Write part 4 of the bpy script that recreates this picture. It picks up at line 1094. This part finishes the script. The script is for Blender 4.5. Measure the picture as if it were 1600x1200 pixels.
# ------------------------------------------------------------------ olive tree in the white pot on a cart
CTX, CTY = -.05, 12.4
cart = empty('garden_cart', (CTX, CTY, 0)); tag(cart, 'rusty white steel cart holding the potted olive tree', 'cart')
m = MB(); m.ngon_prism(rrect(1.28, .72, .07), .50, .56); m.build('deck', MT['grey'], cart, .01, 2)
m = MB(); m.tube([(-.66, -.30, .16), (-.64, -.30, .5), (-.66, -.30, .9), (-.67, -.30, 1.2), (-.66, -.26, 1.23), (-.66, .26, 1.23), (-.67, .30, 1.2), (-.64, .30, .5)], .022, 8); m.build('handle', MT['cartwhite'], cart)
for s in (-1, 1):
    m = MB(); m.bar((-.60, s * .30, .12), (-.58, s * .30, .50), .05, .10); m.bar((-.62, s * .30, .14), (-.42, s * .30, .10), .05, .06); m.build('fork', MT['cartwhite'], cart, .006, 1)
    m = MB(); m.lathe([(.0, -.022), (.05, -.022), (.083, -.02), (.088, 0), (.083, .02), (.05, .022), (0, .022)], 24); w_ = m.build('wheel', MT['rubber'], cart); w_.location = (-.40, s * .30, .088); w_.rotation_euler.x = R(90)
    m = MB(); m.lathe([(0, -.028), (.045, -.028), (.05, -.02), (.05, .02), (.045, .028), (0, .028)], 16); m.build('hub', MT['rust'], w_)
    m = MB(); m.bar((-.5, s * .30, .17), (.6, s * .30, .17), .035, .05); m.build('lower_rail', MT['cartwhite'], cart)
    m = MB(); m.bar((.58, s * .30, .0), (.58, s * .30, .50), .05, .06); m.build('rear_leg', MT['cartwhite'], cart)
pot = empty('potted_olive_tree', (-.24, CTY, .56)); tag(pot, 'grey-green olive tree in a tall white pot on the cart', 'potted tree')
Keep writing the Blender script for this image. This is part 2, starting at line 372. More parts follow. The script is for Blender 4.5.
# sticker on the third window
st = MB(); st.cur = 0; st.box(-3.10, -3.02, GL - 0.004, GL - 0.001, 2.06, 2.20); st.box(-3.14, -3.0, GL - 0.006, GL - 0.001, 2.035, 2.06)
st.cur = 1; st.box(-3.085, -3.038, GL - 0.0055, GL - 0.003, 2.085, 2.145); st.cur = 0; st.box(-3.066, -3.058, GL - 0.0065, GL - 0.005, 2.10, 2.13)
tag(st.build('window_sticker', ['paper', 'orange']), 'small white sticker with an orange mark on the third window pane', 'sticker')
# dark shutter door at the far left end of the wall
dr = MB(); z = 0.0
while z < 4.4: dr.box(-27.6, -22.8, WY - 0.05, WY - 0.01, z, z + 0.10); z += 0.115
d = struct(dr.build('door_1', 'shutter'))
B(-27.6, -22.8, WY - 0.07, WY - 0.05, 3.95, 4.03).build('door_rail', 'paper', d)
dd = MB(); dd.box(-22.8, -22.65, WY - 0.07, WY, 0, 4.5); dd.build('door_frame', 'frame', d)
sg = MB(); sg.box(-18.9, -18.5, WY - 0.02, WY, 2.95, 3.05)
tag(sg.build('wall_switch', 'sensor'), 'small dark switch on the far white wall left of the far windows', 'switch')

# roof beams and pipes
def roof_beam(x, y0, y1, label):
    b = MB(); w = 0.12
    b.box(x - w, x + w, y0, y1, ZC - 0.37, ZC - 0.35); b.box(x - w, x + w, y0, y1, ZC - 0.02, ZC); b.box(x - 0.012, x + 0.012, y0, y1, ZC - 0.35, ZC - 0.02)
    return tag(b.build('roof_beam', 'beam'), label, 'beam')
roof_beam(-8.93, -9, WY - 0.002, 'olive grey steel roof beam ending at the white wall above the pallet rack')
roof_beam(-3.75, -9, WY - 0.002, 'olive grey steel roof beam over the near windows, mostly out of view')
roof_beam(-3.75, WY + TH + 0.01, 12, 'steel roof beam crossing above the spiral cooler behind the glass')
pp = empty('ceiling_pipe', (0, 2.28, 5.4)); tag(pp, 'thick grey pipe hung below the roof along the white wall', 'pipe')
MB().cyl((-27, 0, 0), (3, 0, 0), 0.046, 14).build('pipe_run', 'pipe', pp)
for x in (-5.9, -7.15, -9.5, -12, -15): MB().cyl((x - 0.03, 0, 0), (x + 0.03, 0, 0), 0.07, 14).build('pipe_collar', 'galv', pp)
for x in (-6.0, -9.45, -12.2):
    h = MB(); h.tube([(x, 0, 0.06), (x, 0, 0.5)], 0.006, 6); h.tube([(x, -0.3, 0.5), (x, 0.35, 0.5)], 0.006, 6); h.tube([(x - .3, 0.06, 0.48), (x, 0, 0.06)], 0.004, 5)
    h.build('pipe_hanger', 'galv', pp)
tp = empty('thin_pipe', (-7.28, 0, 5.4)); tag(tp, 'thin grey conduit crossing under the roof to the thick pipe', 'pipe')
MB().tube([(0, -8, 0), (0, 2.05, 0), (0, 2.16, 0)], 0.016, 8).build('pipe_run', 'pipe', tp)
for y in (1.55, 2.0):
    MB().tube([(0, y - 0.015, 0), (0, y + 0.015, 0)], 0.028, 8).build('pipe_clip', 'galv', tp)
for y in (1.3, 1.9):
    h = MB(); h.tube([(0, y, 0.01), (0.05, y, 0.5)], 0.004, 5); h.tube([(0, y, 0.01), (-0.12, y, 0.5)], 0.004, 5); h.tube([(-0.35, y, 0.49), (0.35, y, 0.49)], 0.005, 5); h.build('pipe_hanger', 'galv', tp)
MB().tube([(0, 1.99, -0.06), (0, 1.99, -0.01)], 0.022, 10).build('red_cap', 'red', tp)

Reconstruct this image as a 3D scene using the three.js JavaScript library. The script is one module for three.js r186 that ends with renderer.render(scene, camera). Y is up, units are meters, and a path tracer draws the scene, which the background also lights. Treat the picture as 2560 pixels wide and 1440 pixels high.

..............................

Work to do
Quote the data above in full, changing nothing.

Reply to the exercise
Write part 4 of the bpy script that recreates this picture. It picks up at line 1094. This part finishes the script. The script is for Blender 4.5. Measure the picture as if it were 1600x1200 pixels.
# ------------------------------------------------------------------ olive tree in the white pot on a cart
CTX, CTY = -.05, 12.4
cart = empty('garden_cart', (CTX, CTY, 0)); tag(cart, 'rusty white steel cart holding the potted olive tree', 'cart')
m = MB(); m.ngon_prism(rrect(1.28, .72, .07), .50, .56); m.build('deck', MT['grey'], cart, .01, 2)
m = MB(); m.tube([(-.66, -.30, .16), (-.64, -.30, .5), (-.66, -.30, .9), (-.67, -.30, 1.2), (-.66, -.26, 1.23), (-.66, .26, 1.23), (-.67, .30, 1.2), (-.64, .30, .5)], .022, 8); m.build('handle', MT['cartwhite'], cart)
for s in (-1, 1):
    m = MB(); m.bar((-.60, s * .30, .12), (-.58, s * .30, .50), .05, .10); m.bar((-.62, s * .30, .14), (-.42, s * .30, .10), .05, .06); m.build('fork', MT['cartwhite'], cart, .006, 1)
    m = MB(); m.lathe([(.0, -.022), (.05, -.022), (.083, -.02), (.088, 0), (.083, .02), (.05, .022), (0, .022)], 24); w_ = m.build('wheel', MT['rubber'], cart); w_.location = (-.40, s * .30, .088); w_.rotation_euler.x = R(90)
    m = MB(); m.lathe([(0, -.028), (.045, -.028), (.05, -.02), (.05, .02), (.045, .028), (0, .028)], 16); m.build('hub', MT['rust'], w_)
    m = MB(); m.bar((-.5, s * .30, .17), (.6, s * .30, .17), .035, .05); m.build('lower_rail', MT['cartwhite'], cart)
    m = MB(); m.bar((.58, s * .30, .0), (.58, s * .30, .50), .05, .06); m.build('rear_leg', MT['cartwhite'], cart)
pot = empty('potted_olive_tree', (-.24, CTY, .56)); tag(pot, 'grey-green olive tree in a tall white pot on the cart', 'potted tree')
Keep writing the Blender script for this image. This is part 2, starting at line 372. More parts follow. The script is for Blender 4.5.
# sticker on the third window
st = MB(); st.cur = 0; st.box(-3.10, -3.02, GL - 0.004, GL - 0.001, 2.06, 2.20); st.box(-3.14, -3.0, GL - 0.006, GL - 0.001, 2.035, 2.06)
st.cur = 1; st.box(-3.085, -3.038, GL - 0.0055, GL - 0.003, 2.085, 2.145); st.cur = 0; st.box(-3.066, -3.058, GL - 0.0065, GL - 0.005, 2.10, 2.13)
tag(st.build('window_sticker', ['paper', 'orange']), 'small white sticker with an orange mark on the third window pane', 'sticker')
# dark shutter door at the far left end of the wall
dr = MB(); z = 0.0
while z < 4.4: dr.box(-27.6, -22.8, WY - 0.05, WY - 0.01, z, z + 0.10); z += 0.115
d = struct(dr.build('door_1', 'shutter'))
B(-27.6, -22.8, WY - 0.07, WY - 0.05, 3.95, 4.03).build('door_rail', 'paper', d)
dd = MB(); dd.box(-22.8, -22.65, WY - 0.07, WY, 0, 4.5); dd.build('door_frame', 'frame', d)
sg = MB(); sg.box(-18.9, -18.5, WY - 0.02, WY, 2.95, 3.05)
tag(sg.build('wall_switch', 'sensor'), 'small dark switch on the far white wall left of the far windows', 'switch')

# roof beams and pipes
def roof_beam(x, y0, y1, label):
    b = MB(); w = 0.12
    b.box(x - w, x + w, y0, y1, ZC - 0.37, ZC - 0.35); b.box(x - w, x + w, y0, y1, ZC - 0.02, ZC); b.box(x - 0.012, x + 0.012, y0, y1, ZC - 0.35, ZC - 0.02)
    return tag(b.build('roof_beam', 'beam'), label, 'beam')
roof_beam(-8.93, -9, WY - 0.002, 'olive grey steel roof beam ending at the white wall above the pallet rack')
roof_beam(-3.75, -9, WY - 0.002, 'olive grey steel roof beam over the near windows, mostly out of view')
roof_beam(-3.75, WY + TH + 0.01, 12, 'steel roof beam crossing above the spiral cooler behind the glass')
pp = empty('ceiling_pipe', (0, 2.28, 5.4)); tag(pp, 'thick grey pipe hung below the roof along the white wall', 'pipe')
MB().cyl((-27, 0, 0), (3, 0, 0), 0.046, 14).build('pipe_run', 'pipe', pp)
for x in (-5.9, -7.15, -9.5, -12, -15): MB().cyl((x - 0.03, 0, 0), (x + 0.03, 0, 0), 0.07, 14).build('pipe_collar', 'galv', pp)
for x in (-6.0, -9.45, -12.2):
    h = MB(); h.tube([(x, 0, 0.06), (x, 0, 0.5)], 0.006, 6); h.tube([(x, -0.3, 0.5), (x, 0.35, 0.5)], 0.006, 6); h.tube([(x - .3, 0.06, 0.48), (x, 0, 0.06)], 0.004, 5)
    h.build('pipe_hanger', 'galv', pp)
tp = empty('thin_pipe', (-7.28, 0, 5.4)); tag(tp, 'thin grey conduit crossing under the roof to the thick pipe', 'pipe')
MB().tube([(0, -8, 0), (0, 2.05, 0), (0, 2.16, 0)], 0.016, 8).build('pipe_run', 'pipe', tp)
for y in (1.55, 2.0):
    MB().tube([(0, y - 0.015, 0), (0, y + 0.015, 0)], 0.028, 8).build('pipe_clip', 'galv', tp)
for y in (1.3, 1.9):
    h = MB(); h.tube([(0, y, 0.01), (0.05, y, 0.5)], 0.004, 5); h.tube([(0, y, 0.01), (-0.12, y, 0.5)], 0.004, 5); h.tube([(-0.35, y, 0.49), (0.35, y, 0.49)], 0.005, 5); h.build('pipe_hanger', 'galv', tp)
MB().tube([(0, 1.99, -0.06), (0, 1.99, -0.01)], 0.022, 10).build('red_cap', 'red', tp)

Reconstruct this image as a 3D scene using the three.js JavaScript library. The script is one module for three.js r186 that ends with renderer.render(scene, camera). Y is up, units are meters, and a path tracer draws the scene, which the background also lights. Treat the picture as 2560 pixels wide and 1440 pixels high.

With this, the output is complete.